What is needed:
Reproduce precisely the lines between the start of the data below and the line with "None])+np.array((.006, .004, .004))*.85*ls[:, None]", both included.

___ Data shown

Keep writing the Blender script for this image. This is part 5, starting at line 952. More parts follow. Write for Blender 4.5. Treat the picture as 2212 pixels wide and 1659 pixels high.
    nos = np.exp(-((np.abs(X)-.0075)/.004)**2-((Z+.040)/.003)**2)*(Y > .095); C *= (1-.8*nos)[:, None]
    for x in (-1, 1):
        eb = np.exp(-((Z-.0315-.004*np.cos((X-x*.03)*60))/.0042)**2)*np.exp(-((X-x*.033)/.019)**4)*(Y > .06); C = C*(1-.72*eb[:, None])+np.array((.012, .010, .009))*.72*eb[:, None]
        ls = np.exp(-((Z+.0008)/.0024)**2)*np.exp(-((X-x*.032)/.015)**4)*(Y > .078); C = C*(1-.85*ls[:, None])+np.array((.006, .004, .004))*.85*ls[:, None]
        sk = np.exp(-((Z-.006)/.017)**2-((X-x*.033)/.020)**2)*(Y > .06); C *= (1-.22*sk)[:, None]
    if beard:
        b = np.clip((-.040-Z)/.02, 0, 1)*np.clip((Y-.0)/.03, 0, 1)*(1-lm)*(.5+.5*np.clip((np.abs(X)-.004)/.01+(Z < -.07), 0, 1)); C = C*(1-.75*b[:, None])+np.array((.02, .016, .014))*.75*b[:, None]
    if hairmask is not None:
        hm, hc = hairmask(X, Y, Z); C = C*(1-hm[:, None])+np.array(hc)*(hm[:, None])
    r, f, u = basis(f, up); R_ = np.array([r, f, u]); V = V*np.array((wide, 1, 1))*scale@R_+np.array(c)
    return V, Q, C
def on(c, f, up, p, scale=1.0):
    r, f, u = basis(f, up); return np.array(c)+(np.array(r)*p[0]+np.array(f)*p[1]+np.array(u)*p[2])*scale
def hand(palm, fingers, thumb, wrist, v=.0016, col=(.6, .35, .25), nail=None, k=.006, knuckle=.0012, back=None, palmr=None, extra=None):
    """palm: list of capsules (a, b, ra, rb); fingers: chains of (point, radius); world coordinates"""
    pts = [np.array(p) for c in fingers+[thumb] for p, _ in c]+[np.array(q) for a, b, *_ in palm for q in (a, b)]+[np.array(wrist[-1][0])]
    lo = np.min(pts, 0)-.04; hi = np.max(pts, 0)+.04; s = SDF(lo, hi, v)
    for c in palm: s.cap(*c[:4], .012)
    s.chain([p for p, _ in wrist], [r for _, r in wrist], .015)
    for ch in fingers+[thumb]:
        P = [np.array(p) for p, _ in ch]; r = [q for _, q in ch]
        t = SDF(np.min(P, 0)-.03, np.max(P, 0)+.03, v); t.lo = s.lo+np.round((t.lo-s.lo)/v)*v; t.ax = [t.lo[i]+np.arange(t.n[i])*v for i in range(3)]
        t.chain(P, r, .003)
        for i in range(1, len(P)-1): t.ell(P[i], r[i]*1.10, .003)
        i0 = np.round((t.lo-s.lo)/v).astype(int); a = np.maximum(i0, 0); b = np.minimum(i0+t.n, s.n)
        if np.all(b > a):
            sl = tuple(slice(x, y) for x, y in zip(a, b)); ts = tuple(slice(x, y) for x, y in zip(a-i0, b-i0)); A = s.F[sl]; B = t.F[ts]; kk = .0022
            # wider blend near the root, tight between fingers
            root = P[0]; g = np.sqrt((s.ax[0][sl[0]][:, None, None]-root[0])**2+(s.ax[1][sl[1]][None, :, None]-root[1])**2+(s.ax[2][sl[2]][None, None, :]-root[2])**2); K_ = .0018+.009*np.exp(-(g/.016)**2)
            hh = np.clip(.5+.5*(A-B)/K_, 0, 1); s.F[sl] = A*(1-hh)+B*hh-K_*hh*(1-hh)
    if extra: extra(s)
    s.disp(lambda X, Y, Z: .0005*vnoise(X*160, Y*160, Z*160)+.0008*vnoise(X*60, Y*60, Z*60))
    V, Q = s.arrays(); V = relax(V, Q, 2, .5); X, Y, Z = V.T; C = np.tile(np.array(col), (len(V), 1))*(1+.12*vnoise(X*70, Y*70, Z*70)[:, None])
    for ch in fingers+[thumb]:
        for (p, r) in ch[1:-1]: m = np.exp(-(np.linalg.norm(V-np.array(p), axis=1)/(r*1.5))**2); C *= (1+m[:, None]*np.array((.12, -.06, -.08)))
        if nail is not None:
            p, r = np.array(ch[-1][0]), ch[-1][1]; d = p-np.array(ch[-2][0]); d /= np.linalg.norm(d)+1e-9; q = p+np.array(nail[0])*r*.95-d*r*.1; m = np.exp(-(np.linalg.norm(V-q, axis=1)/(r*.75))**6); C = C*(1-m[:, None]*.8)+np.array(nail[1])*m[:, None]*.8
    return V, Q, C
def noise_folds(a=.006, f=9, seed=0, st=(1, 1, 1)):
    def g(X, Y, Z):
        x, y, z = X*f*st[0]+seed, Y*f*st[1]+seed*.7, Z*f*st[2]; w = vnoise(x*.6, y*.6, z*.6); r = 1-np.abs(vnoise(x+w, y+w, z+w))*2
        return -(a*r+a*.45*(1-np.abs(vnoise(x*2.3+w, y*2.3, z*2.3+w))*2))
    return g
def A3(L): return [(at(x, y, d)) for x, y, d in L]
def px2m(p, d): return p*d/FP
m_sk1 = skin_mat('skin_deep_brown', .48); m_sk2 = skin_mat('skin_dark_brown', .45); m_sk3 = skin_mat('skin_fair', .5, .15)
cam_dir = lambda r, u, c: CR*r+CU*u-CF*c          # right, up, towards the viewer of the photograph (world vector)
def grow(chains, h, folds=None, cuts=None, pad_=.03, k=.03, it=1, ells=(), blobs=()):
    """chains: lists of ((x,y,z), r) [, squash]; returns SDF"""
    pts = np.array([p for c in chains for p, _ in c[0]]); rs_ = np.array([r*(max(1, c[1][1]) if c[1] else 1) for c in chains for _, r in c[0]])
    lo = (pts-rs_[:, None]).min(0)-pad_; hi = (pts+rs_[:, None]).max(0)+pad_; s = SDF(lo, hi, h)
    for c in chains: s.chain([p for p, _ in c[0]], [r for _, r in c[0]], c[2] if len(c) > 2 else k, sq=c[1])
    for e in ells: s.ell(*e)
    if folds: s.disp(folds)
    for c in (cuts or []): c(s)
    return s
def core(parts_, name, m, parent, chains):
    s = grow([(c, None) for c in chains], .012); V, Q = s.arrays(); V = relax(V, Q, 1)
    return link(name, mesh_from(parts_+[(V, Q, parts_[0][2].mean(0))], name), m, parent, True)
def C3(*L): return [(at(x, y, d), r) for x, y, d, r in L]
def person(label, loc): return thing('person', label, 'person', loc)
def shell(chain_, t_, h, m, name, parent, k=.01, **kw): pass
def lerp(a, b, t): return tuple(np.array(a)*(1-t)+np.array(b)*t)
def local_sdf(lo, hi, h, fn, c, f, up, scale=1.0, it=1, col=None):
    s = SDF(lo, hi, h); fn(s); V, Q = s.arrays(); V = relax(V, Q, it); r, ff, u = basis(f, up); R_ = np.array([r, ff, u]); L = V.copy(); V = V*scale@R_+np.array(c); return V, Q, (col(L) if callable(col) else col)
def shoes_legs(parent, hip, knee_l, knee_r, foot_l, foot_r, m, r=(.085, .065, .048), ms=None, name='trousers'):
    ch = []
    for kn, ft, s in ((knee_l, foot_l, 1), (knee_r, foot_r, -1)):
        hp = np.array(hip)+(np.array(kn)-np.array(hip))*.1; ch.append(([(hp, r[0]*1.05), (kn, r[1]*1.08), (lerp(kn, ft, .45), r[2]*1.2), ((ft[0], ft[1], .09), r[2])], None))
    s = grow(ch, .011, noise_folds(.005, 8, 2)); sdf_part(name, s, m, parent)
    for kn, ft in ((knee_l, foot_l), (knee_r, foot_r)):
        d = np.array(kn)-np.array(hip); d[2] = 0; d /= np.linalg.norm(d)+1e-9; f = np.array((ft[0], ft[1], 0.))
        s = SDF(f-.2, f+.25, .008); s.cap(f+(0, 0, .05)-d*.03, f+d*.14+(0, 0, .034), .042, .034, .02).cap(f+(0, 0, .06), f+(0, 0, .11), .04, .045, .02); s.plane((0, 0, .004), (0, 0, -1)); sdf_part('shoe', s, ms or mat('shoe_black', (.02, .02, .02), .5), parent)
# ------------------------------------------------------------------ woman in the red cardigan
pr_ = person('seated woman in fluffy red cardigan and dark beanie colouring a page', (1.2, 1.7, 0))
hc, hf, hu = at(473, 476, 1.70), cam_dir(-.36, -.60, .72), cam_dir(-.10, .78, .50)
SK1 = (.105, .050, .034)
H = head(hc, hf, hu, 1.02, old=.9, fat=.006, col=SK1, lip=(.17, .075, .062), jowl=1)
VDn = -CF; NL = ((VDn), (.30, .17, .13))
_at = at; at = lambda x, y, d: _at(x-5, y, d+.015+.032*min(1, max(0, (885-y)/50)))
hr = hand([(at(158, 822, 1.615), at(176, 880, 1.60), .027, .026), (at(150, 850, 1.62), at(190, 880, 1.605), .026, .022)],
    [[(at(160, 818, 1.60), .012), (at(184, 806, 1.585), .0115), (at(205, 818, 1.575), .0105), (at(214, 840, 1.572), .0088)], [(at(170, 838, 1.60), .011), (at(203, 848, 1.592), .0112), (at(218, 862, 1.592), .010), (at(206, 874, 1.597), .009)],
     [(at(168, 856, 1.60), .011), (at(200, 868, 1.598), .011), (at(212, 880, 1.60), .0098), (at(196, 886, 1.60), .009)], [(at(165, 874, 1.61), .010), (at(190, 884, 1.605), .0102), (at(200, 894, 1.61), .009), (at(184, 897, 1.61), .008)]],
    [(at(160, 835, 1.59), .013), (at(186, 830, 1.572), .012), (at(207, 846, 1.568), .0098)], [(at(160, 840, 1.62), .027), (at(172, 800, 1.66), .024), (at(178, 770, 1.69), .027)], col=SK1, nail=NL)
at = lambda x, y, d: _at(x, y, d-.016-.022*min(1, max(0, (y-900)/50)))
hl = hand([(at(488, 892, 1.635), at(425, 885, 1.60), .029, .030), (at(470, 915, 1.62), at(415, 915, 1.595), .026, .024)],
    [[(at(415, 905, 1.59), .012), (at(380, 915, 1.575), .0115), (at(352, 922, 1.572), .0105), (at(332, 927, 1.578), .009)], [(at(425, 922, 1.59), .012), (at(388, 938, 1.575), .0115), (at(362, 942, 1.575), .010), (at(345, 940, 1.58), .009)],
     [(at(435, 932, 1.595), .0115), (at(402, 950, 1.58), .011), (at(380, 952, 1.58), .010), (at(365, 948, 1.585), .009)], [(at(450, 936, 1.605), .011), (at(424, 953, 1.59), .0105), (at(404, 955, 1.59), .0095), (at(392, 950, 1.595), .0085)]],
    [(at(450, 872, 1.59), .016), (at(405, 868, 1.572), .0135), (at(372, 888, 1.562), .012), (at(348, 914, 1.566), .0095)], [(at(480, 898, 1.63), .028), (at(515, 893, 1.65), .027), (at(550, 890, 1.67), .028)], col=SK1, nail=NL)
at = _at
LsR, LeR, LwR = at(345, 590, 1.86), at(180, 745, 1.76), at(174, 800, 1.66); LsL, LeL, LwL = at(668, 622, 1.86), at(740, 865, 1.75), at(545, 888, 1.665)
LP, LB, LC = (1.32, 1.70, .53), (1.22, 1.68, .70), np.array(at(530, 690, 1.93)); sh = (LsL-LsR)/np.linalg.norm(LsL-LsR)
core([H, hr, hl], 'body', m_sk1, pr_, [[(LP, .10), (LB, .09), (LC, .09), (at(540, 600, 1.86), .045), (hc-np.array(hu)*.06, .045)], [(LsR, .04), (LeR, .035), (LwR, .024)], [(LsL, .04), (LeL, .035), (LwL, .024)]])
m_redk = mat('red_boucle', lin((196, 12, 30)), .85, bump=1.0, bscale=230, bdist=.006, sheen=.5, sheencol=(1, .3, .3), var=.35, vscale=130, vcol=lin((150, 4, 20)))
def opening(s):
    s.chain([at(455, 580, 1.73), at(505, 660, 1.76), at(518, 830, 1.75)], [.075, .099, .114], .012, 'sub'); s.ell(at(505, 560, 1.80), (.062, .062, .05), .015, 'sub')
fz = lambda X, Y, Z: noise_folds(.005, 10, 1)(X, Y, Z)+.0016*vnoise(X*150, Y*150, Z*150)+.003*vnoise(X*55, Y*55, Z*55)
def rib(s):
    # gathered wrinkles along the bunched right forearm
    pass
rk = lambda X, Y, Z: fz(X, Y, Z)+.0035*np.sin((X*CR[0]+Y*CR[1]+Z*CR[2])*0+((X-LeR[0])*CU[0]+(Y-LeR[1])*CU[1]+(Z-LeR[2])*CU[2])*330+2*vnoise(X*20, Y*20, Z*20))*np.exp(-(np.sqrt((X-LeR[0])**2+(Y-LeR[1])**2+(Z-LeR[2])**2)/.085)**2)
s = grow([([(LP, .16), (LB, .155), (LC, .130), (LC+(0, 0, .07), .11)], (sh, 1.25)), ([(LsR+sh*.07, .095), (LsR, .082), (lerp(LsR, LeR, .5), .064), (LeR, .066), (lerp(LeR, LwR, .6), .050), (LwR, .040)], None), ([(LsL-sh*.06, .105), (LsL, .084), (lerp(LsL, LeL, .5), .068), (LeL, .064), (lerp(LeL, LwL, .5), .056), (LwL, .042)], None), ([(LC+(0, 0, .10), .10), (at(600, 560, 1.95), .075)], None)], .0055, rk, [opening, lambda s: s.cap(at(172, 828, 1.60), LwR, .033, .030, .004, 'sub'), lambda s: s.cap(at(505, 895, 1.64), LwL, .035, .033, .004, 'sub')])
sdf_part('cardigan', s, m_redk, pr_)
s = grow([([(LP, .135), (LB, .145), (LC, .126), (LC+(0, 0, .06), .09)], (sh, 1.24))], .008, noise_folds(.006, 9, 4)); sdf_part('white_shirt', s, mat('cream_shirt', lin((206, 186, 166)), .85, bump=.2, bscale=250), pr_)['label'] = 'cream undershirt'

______

Exercise answer:
Keep writing the Blender script for this image. This is part 5, starting at line 952. More parts follow. Write for Blender 4.5. Treat the picture as 2212 pixels wide and 1659 pixels high.
    nos = np.exp(-((np.abs(X)-.0075)/.004)**2-((Z+.040)/.003)**2)*(Y > .095); C *= (1-.8*nos)[:, None]
    for x in (-1, 1):
        eb = np.exp(-((Z-.0315-.004*np.cos((X-x*.03)*60))/.0042)**2)*np.exp(-((X-x*.033)/.019)**4)*(Y > .06); C = C*(1-.72*eb[:, None])+np.array((.012, .010, .009))*.72*eb[:, None]
        ls = np.exp(-((Z+.0008)/.0024)**2)*np.exp(-((X-x*.032)/.015)**4)*(Y > .078); C = C*(1-.85*ls[:, None])+np.array((.006, .004, .004))*.85*ls[:, None]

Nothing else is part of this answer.